All fine films in their own right but none can compare to the 1981 prisoner of war soccer epic where Von Sydow got to showcase his acting chops alongside such thespian talents as John Wark, Kevin O'Callaghan, and various other members of an ill-starred Ipswich Town team that really should have won a league title.

The man whom Bergman once described as "the best Stradivarus I ever had in my hands" spent one summer on a set outside Budapest sharing the stage with such dramatic luminaries as Ossie Ardiles and the late Kazimierz Deyna.

The formula for the film seemed simple enough.

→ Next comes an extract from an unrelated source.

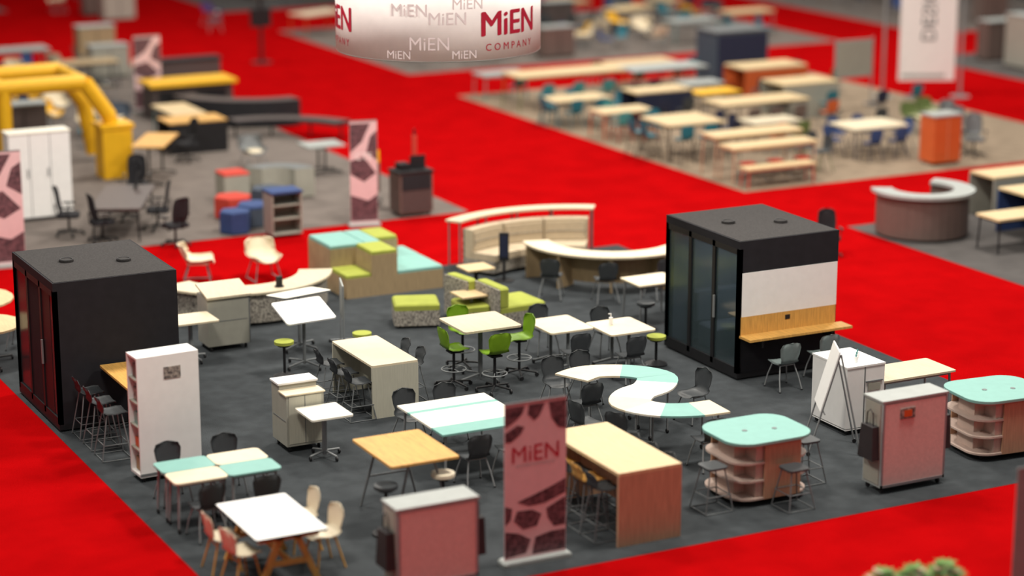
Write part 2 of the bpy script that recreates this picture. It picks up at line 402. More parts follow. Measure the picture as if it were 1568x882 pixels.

Take a plot line from The Great Escape, mix in the sport behind barbed wire vibe of The Longest Yard and get the crowd singing a lusty rendition of La Marseillaise a la Casablanca.

Throw in a jaunty soundtrack by Bill Conti of Rocky fame, add a sprinkling of acting heavyweights like Von Sydow and Michael Caine, and capitalise on Sylvester Stallone being near the peak of his box office powers.

And, no small detail, put John Huston, whose resume included The Maltese Falcon and Treasure of the Sierra Madre, in the director's chair with a tasty budget of $14 million.

"If nations could settle their differences on a football pitch, wouldn't that be a challenge?" says Von Steiner to John Colby (Michael Caine), a former West Ham United player, as he hatches the plan to have a polyglot prisoners of war XI take on a German national side in a friendly for propaganda purposes.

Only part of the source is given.